I hold a belief that I am afraid to share, because sharing it means accepting it. The belief: an overabundance of technology has eaten away at our attention spans. Kids are finding it increasingly difficult to pay attention to anything that doesn’t have the stimulatory capabilities of a smartphone or a Fortnite match. I believe that 20 years ago, a group of children could have followed a teacher’s or parent’s instruction to not look at the sun without protective eyewear during an eclipse, simply because they would have quietly and intently listened to the teacher’s or parent’s instructions in advance. They would have been able to think about it, and realize that the blindness possibility is too real to risk. 

I work with today’s youth. They are great at many things. They are compassionate, clever, respectful, and funny. We have done great at treating kids better than we did decades ago, and it’s showing in their regard for other human beings and their confidence in showing their independence and full potential. But one thing many kids today are not great at is focusing. I have even noticed a problem with attention spans in some adults I encounter in my daily life. I rely on the tiny rectangle in my pocket as much as the next guy – and why wouldn’t I, considering it’s an exponentially more powerful computer than the one that guided NASA’s Apollo 11 mission in 1969. But I also like to think that my phone hasn’t melted my brain down to a screen-dependent mush. 

The CBC article points to an institutional shift toward mitigating liability, which it suggests may be the reason schools are cautious about having students during an eclipse. I think the shift is elsewhere. I think that many parents rely too heavily on technology as a parenting tool, and wish to shift responsibility onto anyone but themselves. A parent decades ago finding out that their child suffered eye damage at school after looking at the sun during an eclipse would likely have the toughest questions for their own child, wondering why he or she disobeyed the teacher’s instructions. Today, the first questions would be directed toward the teacher, who would somehow be expected to constantly police the gaze of 20 curious children all at once. 

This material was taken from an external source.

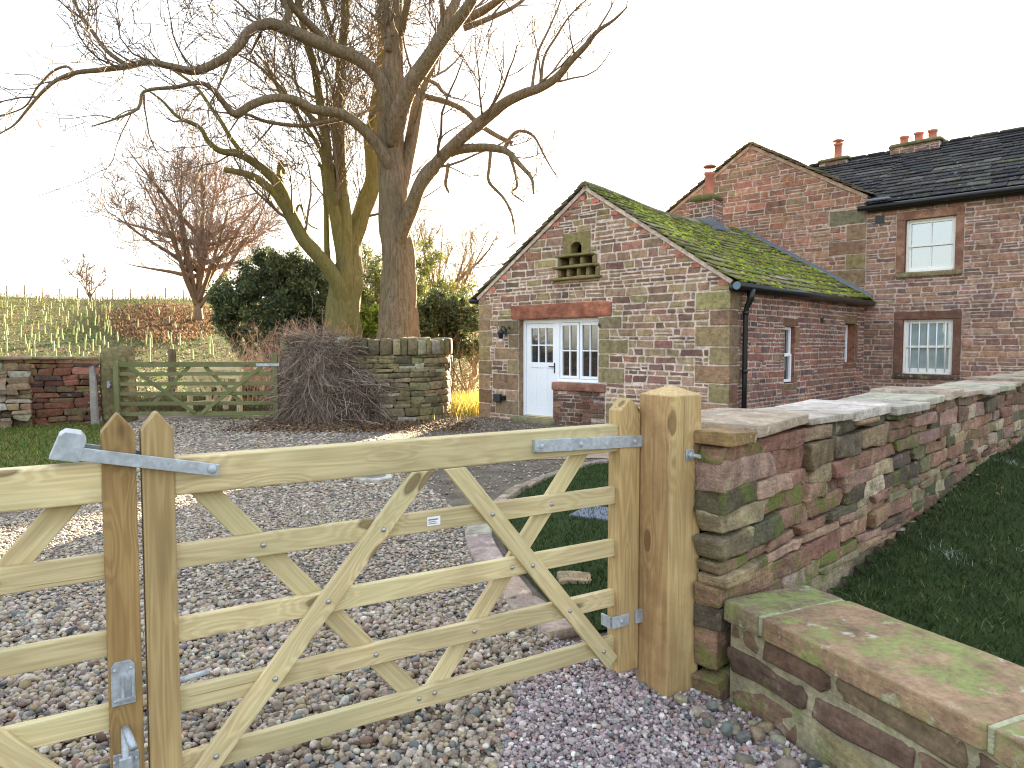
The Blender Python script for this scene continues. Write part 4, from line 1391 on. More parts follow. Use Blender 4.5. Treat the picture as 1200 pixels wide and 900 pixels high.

If this is indeed an issue of liability concerns, then it isn’t just about a solar eclipse. Schools are concerned about liability because responsibility itself is in eclipse lately. A total solar eclipse will likely not pass our area for approximately 375 years after April 8. Perhaps school closures are a good thing on that day. It will give parents a chance to create some memories by taking responsibility for their own child’s experience of the historic event, while also discovering just how difficult it is to enforce a simple instruction like “don’t look at the sun” for today’s youth. If one child is hard, just imagine 20. Sometimes, experience really is the best teacher, and not just for kids.